Moral of the story, never let anybody tell you otherwise, especially those who never cared or had any respect for you. Do as you damn well please. I dealt with so much BS all my life.
...That's the problem. We are so absorbed in daydreaming that we're not even aware of life and world events. Everybody else WHO doesn't do this is well in tune with world politics.
Another thing, I am sooooo embarrassed right now. All my peers have lives and careers—except for me. When we were kids, we were ALL self-absorbed and full of shit, at one time or another. But we eventually grow up into the world and face the facts. ME on the other hand...I'm kind of sliding down, because I've been daydreaming for a number of years. Now I am paying the price for it. I practically have to start over.
I took it a step too far with MD. It made me feel wonderful and happy at first, when I was younger, but it eventually turned my life upside down. It made me not care about anything or anyone. Overtime, it put me in a place I don't want to be. Why did I let this happen? I was always on the internet when I was teenager, I'm surprised that I never looked up "daydreaming."
I can't believe I'm back to the chalkboard of picking a college program? I thought I'd have flown the coop by 35. If I told anybody my story, they would've found me very weird.
No, I haven't, yet. Will check it out today. I'm so absorbed in daydreaming that I've not bothered to check up on current affairs at all.
By the way, did you watch William Shatner fly into space?
This is kind of scary. When I got my degree in graphic design, I believed I was going to get a decent job. I was wrong. It was very competitive and challenging out there. I didn't make it in a design agency or a boutique. I worked for warehouses, private businesses, online stores, offices at freelanced at home.
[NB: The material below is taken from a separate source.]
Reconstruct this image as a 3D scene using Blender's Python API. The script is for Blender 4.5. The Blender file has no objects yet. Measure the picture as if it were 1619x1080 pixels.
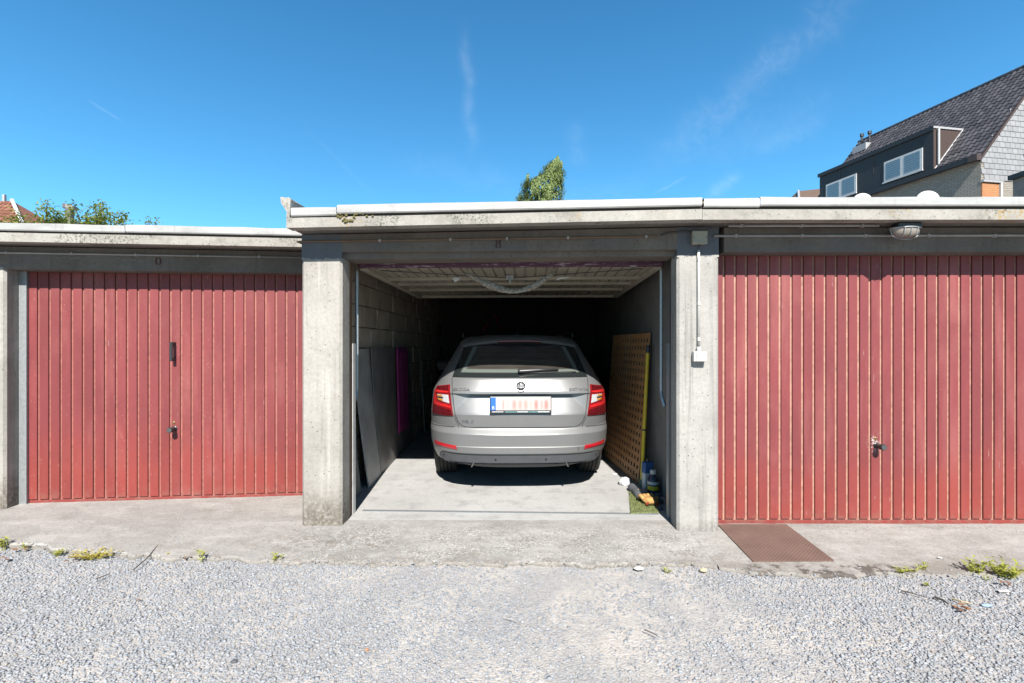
import bpy, bmesh, math, random
import numpy as np
from mathutils import Vector, Matrix
R = math.radians
random.seed(7)
rng = np.random.default_rng(11)
scene = bpy.context.scene
COL = scene.collection

# ------------------------------------------------------------------ camera
HC = 1.36            # eye height
F, HY, CX = 820.0, 545.0, 809.5
cam_d = bpy.data.cameras.new('camera')
cam = bpy.data.objects.new('camera', cam_d); COL.objects.link(cam)
cam.location = (0, 0, HC); cam.rotation_euler = (R(90), 0, 0)
cam_d.sensor_width = 36; cam_d.lens = 36 * F / 1619
cam_d.shift_y = (HY - 540) / 1619
cam_d.clip_start = .05; cam_d.clip_end = 1000
scene.camera = cam

# ------------------------------------------------------------------ world
SUN = Vector((.065, -1.0, .87)).normalized()
SKY_TINT = (.72, 1.11, 1.22, 1)
world = bpy.data.worlds.new('World'); scene.world = world; world.use_nodes = True
wt = world.node_tree; wn = wt.nodes; wl = wt.links; wn.clear()
def WN(t, **k):
    n = wn.new(t)
    for a, b in k.items(): setattr(n, a, b)
    return n
def wmath(op, a, b=None, c=None, clamp=False):
    n = WN('ShaderNodeMath', operation=op); n.use_clamp = clamp
    for i, v in enumerate((a, b, c)):
        if v is None: continue
        if isinstance(v, (int, float)): n.inputs[i].default_value = v
        else: wl.new(v, n.inputs[i])
    return n.outputs[0]
sky = WN('ShaderNodeTexSky', sky_type='NISHITA')
sky.sun_disc = False
sky.sun_elevation = math.asin(SUN.z); sky.sun_rotation = R(180 - 3.7)
sky.altitude = 50; sky.air_density = 1.0; sky.dust_density = .6; sky.ozone_density = 2.0
hs = WN('ShaderNodeHueSaturation'); hs.inputs['Saturation'].default_value = 1.12
hs.inputs['Value'].default_value = 1.0
tc = WN('ShaderNodeTexCoord'); sep = WN('ShaderNodeSeparateXYZ'); wl.new(tc.outputs['Generated'], sep.inputs[0])
# the clear blue of the sky in view carries on all round the horizon
zc_ = wmath('MAXIMUM', sep.outputs[2], .0)
hz = wmath('SQRT', wmath('MAXIMUM', wmath('SUBTRACT', 1.0, wmath('MULTIPLY', zc_, zc_)), 0.0))
dirv = WN('ShaderNodeCombineXYZ'); wl.new(hz, dirv.inputs[1]); wl.new(zc_, dirv.inputs[2]); wl.new(dirv.outputs[0], sky.inputs[0])
tint = WN('ShaderNodeMix', data_type='RGBA', blend_type='MULTIPLY'); tint.inputs[0].default_value = 1.0; tint.inputs[7].default_value = SKY_TINT
wl.new(sky.outputs[0], tint.inputs[6]); wl.new(tint.outputs[2], hs.inputs['Color'])
yy = wmath('MAXIMUM', sep.outputs[1], .02)
U = wmath('DIVIDE', sep.outputs[0], yy); V = wmath('DIVIDE', sep.outputs[2], yy)
cmb = WN('ShaderNodeCombineXYZ'); wl.new(U, cmb.inputs[0]); wl.new(V, cmb.inputs[1])
nz = WN('ShaderNodeTexNoise'); nz.inputs['Scale'].default_value = 9; nz.inputs['Detail'].default_value = 7; nz.inputs['Distortion'].default_value = .8
wl.new(cmb.outputs[0], nz.inputs['Vector'])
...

My contracts were always short and I had to hop to another company. Employers often complained about my defective communication skills, inability to think and work fast and independently, failure to create very professional looking designs and take on directions, nor be able to meet demanding expectations. After 11 years of falling on my face so much, I realize I'm not cut out for graphic design and should've stuck to the arts.
Now it's like I'm starting from ground zero. I'm looking at local college secondary career certificate programs of interest, researching the labour market and graduate benefits. I need to determine what program will guarantee that I get a job after I graduate.
My dad is right, complacency gets you nowhere. I'm starting to get stressed out, have things to sort out. Not sure if I'll get a job anytime soon, and thinking of attending a local college.
Have you ever lost or forget things at times, due to daydreaming?
I must confess, real life has nothing to do with my fantasies, even my expectations. I always wondered why things were just never working out, all these years.